AIM:
What lies from the line containing "(.175,.14,.12), (.185,.155,.13), 9)" through the line containing "FLOOR = .27"? Print exactly those lines, with both ends, and no others.

Scripts that build scenes:
"""
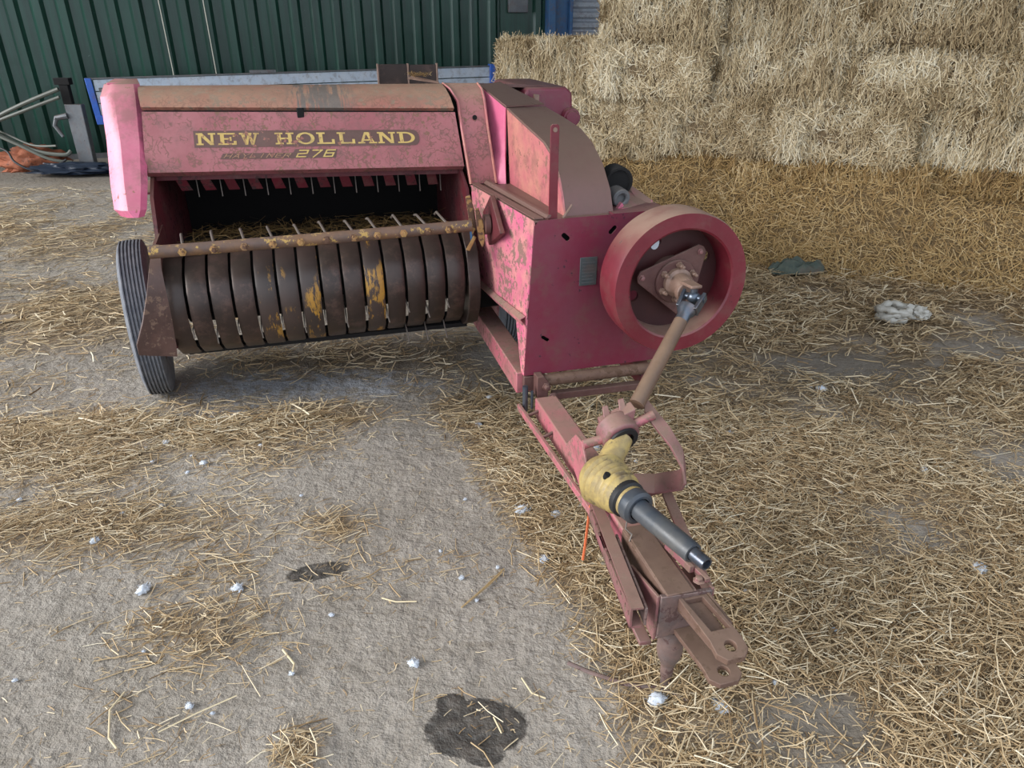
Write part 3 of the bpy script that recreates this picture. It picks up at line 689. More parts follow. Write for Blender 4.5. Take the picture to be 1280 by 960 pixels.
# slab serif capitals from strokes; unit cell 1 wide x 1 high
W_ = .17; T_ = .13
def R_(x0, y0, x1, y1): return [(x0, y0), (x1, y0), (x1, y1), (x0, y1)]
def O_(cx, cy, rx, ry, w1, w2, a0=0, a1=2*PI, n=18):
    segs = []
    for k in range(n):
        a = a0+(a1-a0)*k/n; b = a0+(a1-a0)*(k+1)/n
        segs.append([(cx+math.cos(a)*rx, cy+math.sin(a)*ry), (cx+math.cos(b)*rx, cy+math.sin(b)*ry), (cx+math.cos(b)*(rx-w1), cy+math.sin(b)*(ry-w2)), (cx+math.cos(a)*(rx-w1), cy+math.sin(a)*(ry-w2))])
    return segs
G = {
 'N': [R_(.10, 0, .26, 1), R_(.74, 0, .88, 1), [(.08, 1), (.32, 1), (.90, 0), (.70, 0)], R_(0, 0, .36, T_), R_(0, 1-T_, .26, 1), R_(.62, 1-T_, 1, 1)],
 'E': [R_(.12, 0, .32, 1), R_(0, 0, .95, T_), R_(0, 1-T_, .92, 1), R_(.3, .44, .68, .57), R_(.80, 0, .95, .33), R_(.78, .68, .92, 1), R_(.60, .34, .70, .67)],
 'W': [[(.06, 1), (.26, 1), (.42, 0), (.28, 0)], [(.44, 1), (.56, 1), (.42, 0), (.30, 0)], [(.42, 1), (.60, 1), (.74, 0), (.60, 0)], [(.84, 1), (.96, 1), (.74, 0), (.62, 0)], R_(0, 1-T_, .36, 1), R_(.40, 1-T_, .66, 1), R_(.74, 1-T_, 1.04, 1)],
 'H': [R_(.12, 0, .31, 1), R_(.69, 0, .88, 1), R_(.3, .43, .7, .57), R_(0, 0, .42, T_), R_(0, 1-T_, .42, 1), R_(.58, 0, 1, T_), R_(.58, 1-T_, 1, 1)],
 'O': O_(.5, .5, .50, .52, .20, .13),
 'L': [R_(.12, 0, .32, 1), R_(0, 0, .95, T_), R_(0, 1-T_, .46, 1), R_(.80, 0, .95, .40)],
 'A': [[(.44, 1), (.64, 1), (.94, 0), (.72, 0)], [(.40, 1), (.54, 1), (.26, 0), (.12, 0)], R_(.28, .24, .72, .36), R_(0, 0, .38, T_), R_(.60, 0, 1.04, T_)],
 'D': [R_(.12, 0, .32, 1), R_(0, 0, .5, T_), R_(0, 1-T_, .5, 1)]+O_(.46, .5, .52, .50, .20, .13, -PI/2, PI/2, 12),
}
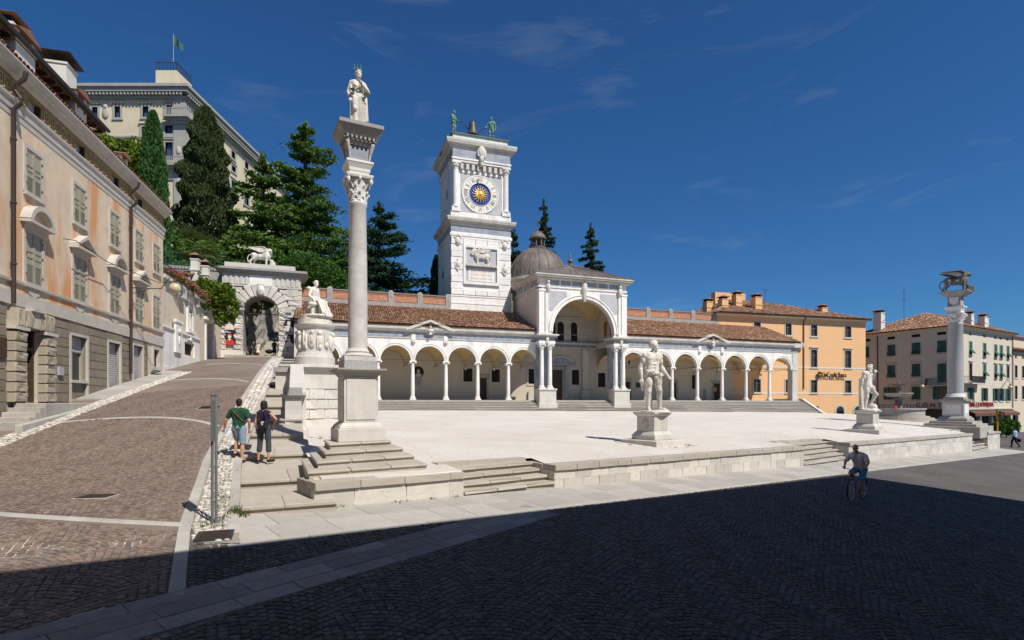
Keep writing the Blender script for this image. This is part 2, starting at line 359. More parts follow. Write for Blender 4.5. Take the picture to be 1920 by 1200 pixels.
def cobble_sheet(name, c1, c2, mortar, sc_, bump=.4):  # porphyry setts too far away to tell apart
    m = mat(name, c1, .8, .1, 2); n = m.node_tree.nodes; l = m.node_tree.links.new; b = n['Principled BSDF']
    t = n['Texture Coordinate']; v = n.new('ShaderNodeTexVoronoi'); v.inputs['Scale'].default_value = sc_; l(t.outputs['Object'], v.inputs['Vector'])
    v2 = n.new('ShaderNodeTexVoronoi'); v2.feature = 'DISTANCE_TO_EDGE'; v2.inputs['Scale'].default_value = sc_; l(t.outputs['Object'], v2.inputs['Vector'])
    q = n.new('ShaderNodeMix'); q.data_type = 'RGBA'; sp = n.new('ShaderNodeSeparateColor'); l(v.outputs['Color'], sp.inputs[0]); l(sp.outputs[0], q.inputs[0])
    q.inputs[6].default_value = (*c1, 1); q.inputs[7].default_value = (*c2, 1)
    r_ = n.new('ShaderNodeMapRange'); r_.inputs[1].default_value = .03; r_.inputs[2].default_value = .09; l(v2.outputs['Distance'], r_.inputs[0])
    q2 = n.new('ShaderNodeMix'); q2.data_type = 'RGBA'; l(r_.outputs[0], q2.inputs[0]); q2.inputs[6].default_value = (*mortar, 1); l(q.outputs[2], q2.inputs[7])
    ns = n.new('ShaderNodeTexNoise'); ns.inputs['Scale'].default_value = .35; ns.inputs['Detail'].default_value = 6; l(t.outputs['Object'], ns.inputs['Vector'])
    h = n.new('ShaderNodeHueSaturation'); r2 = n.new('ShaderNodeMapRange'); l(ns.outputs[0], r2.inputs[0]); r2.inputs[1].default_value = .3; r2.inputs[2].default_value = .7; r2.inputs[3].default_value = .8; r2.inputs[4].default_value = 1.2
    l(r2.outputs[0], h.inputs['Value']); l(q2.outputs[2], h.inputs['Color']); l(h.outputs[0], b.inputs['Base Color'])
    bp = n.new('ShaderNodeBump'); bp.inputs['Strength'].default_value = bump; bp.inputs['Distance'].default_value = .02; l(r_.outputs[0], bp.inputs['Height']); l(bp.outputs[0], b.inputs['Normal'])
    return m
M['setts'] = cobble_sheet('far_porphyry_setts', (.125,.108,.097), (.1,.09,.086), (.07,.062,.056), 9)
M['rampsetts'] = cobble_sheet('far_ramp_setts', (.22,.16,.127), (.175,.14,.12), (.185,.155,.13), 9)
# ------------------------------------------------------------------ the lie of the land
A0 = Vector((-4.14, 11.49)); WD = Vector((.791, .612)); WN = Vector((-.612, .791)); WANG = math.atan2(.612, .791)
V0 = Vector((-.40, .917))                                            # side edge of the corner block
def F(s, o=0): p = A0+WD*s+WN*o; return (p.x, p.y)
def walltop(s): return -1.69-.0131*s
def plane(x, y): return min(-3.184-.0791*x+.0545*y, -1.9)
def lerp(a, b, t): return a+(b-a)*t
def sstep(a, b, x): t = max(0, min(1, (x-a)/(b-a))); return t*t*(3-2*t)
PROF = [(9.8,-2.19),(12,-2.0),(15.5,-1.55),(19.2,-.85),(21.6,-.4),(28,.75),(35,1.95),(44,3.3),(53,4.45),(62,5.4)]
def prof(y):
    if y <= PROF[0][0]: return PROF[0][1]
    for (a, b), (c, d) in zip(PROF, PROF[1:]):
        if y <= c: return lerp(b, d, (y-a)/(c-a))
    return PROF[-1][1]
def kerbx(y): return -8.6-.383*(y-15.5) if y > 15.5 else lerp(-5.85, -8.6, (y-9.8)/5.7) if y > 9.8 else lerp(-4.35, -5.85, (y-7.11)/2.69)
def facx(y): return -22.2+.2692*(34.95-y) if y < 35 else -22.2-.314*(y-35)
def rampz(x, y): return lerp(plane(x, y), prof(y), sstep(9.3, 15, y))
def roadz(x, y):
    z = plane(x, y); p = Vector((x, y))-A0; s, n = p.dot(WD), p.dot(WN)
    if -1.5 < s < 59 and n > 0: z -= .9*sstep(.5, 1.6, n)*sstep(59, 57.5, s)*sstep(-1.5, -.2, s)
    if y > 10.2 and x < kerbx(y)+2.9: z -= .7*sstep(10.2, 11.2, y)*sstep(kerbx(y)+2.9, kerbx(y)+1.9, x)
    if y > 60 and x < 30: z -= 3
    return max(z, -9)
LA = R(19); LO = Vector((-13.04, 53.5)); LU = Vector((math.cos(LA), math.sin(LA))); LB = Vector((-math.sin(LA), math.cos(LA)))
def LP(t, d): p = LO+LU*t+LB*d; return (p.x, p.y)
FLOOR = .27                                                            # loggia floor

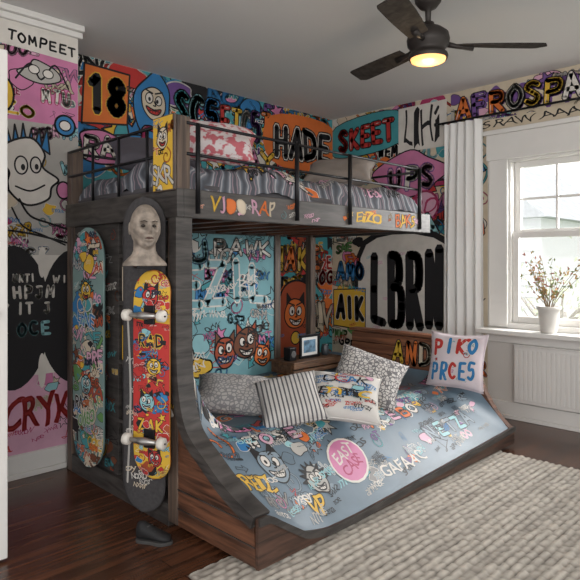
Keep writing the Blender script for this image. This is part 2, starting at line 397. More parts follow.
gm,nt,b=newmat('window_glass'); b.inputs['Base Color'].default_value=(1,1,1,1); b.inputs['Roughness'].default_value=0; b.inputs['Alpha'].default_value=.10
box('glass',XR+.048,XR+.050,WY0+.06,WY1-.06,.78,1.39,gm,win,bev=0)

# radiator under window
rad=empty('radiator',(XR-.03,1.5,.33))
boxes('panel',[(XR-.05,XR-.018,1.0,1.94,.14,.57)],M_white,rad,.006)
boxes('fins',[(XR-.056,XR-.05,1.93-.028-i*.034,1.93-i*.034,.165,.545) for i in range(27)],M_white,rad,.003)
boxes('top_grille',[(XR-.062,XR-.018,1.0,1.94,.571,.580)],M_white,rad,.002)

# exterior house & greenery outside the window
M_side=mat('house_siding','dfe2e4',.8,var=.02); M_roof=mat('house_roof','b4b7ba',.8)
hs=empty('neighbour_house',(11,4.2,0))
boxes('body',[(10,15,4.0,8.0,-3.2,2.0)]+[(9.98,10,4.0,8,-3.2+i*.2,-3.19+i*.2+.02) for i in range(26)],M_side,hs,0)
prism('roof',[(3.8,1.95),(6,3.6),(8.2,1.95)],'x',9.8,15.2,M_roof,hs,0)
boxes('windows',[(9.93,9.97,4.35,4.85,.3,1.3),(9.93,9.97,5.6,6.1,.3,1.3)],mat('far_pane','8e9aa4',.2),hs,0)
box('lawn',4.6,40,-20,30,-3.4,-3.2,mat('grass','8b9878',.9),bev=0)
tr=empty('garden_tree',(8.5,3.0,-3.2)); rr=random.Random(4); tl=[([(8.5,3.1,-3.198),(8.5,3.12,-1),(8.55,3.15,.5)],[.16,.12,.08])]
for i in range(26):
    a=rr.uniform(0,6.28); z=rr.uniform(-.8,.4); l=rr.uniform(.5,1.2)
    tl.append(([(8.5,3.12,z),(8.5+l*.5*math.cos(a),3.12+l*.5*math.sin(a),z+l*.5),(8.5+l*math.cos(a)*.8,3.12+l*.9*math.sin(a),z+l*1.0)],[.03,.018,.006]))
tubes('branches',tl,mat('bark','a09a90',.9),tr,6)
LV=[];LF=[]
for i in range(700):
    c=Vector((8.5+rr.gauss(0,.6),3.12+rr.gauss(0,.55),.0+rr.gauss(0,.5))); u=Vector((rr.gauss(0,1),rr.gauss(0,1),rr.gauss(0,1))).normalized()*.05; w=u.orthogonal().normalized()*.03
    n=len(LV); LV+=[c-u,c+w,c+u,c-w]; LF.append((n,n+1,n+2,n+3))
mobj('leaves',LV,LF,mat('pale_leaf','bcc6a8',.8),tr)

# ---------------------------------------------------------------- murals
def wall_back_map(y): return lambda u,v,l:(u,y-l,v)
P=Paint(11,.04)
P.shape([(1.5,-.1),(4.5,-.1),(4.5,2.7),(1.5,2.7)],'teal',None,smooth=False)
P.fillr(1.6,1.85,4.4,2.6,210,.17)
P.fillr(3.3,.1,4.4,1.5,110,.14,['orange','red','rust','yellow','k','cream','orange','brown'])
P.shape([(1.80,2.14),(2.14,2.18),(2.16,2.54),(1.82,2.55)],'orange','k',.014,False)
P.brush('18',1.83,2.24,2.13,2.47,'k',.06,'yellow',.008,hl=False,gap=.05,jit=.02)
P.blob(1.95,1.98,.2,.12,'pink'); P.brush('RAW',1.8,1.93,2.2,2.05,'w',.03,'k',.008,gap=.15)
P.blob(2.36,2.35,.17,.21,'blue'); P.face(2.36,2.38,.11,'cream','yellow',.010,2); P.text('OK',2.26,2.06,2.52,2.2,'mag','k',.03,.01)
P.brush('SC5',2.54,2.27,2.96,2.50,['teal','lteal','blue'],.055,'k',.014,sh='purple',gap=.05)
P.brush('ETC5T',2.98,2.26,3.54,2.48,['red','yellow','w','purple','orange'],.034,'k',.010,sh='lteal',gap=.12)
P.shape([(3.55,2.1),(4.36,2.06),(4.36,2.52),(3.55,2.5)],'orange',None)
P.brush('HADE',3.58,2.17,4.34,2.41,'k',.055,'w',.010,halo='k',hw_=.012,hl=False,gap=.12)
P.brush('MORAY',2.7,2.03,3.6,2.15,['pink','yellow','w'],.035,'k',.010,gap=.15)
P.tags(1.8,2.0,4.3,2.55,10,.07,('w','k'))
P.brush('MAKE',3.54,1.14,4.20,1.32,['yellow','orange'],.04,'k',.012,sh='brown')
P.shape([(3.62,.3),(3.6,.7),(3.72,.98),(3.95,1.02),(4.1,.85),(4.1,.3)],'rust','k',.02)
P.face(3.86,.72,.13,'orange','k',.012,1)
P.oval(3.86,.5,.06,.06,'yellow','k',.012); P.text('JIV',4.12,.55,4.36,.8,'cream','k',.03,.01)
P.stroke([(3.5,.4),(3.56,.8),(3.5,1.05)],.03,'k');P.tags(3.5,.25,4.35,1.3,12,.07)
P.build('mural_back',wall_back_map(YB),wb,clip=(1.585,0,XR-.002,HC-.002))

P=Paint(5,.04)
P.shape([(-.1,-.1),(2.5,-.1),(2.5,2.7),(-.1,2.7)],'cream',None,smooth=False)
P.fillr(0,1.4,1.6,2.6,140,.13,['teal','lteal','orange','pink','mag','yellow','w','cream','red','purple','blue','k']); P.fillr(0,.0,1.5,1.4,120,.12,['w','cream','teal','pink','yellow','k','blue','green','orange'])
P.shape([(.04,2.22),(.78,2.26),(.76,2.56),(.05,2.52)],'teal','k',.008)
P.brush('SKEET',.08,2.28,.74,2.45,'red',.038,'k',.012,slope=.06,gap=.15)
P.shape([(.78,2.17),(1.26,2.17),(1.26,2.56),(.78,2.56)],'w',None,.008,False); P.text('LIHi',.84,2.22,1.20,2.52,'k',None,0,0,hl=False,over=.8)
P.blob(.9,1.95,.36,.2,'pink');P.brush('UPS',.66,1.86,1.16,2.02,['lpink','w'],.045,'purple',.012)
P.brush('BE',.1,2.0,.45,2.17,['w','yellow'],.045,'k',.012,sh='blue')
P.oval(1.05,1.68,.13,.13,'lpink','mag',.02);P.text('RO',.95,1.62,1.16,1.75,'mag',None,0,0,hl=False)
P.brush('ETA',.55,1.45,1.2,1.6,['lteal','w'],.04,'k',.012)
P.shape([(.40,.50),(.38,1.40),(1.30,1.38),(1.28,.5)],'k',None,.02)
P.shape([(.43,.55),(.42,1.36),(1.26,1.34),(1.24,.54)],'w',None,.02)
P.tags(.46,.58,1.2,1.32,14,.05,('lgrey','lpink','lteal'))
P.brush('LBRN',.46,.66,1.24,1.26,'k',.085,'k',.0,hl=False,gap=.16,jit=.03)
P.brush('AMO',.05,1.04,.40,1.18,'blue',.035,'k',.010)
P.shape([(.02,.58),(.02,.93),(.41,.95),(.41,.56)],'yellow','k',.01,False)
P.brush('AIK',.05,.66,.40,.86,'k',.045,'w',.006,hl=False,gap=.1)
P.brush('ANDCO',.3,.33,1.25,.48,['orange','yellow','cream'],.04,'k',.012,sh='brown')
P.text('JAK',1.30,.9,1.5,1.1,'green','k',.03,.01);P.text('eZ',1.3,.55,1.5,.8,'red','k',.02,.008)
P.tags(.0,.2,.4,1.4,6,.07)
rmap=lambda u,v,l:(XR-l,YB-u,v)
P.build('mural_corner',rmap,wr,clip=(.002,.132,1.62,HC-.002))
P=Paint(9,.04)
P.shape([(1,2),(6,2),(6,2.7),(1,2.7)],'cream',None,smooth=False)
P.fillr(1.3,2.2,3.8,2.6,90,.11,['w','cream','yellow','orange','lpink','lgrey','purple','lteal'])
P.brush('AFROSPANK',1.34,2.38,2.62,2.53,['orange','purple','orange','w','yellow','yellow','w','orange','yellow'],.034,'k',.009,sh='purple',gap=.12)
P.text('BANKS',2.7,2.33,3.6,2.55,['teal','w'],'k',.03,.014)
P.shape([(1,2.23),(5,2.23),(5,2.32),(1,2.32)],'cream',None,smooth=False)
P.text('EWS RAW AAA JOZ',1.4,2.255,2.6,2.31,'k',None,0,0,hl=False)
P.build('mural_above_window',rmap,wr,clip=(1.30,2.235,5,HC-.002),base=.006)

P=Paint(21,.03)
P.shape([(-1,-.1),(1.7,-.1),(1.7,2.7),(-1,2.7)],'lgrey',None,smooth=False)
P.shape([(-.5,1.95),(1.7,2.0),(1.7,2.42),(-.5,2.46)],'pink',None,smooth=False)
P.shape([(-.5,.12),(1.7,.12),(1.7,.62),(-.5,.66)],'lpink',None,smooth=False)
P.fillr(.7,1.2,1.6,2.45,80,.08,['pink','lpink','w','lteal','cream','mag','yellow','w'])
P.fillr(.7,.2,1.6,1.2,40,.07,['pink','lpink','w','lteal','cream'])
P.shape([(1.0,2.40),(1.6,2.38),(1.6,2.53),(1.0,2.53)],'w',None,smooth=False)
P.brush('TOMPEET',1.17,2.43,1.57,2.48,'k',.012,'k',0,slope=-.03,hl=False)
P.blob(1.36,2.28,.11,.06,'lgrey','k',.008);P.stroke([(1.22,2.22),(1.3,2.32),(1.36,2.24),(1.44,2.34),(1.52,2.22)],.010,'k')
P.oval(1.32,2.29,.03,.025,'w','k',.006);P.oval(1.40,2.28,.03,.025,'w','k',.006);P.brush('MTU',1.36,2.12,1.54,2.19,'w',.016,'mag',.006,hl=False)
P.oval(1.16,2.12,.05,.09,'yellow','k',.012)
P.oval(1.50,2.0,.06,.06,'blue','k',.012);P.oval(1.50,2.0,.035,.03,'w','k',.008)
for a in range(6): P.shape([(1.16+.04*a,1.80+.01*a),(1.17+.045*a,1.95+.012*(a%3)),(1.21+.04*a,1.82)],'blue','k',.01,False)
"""
FULL RESPONSE:
M['rampsetts'] = cobble_sheet('far_ramp_setts', (.22,.16,.127), (.175,.14,.12), (.185,.155,.13), 9)
# ------------------------------------------------------------------ the lie of the land
A0 = Vector((-4.14, 11.49)); WD = Vector((.791, .612)); WN = Vector((-.612, .791)); WANG = math.atan2(.612, .791)
V0 = Vector((-.40, .917))                                            # side edge of the corner block
def F(s, o=0): p = A0+WD*s+WN*o; return (p.x, p.y)
def walltop(s): return -1.69-.0131*s
def plane(x, y): return min(-3.184-.0791*x+.0545*y, -1.9)
def lerp(a, b, t): return a+(b-a)*t
def sstep(a, b, x): t = max(0, min(1, (x-a)/(b-a))); return t*t*(3-2*t)
PROF = [(9.8,-2.19),(12,-2.0),(15.5,-1.55),(19.2,-.85),(21.6,-.4),(28,.75),(35,1.95),(44,3.3),(53,4.45),(62,5.4)]
def prof(y):
    if y <= PROF[0][0]: return PROF[0][1]
    for (a, b), (c, d) in zip(PROF, PROF[1:]):
        if y <= c: return lerp(b, d, (y-a)/(c-a))
    return PROF[-1][1]
def kerbx(y): return -8.6-.383*(y-15.5) if y > 15.5 else lerp(-5.85, -8.6, (y-9.8)/5.7) if y > 9.8 else lerp(-4.35, -5.85, (y-7.11)/2.69)
def facx(y): return -22.2+.2692*(34.95-y) if y < 35 else -22.2-.314*(y-35)
def rampz(x, y): return lerp(plane(x, y), prof(y), sstep(9.3, 15, y))
def roadz(x, y):
    z = plane(x, y); p = Vector((x, y))-A0; s, n = p.dot(WD), p.dot(WN)
    if -1.5 < s < 59 and n > 0: z -= .9*sstep(.5, 1.6, n)*sstep(59, 57.5, s)*sstep(-1.5, -.2, s)
    if y > 10.2 and x < kerbx(y)+2.9: z -= .7*sstep(10.2, 11.2, y)*sstep(kerbx(y)+2.9, kerbx(y)+1.9, x)
    if y > 60 and x < 30: z -= 3
    return max(z, -9)
LA = R(19); LO = Vector((-13.04, 53.5)); LU = Vector((math.cos(LA), math.sin(LA))); LB = Vector((-math.sin(LA), math.cos(LA)))
def LP(t, d): p = LO+LU*t+LB*d; return (p.x, p.y)
FLOOR = .27                                                            # loggia floor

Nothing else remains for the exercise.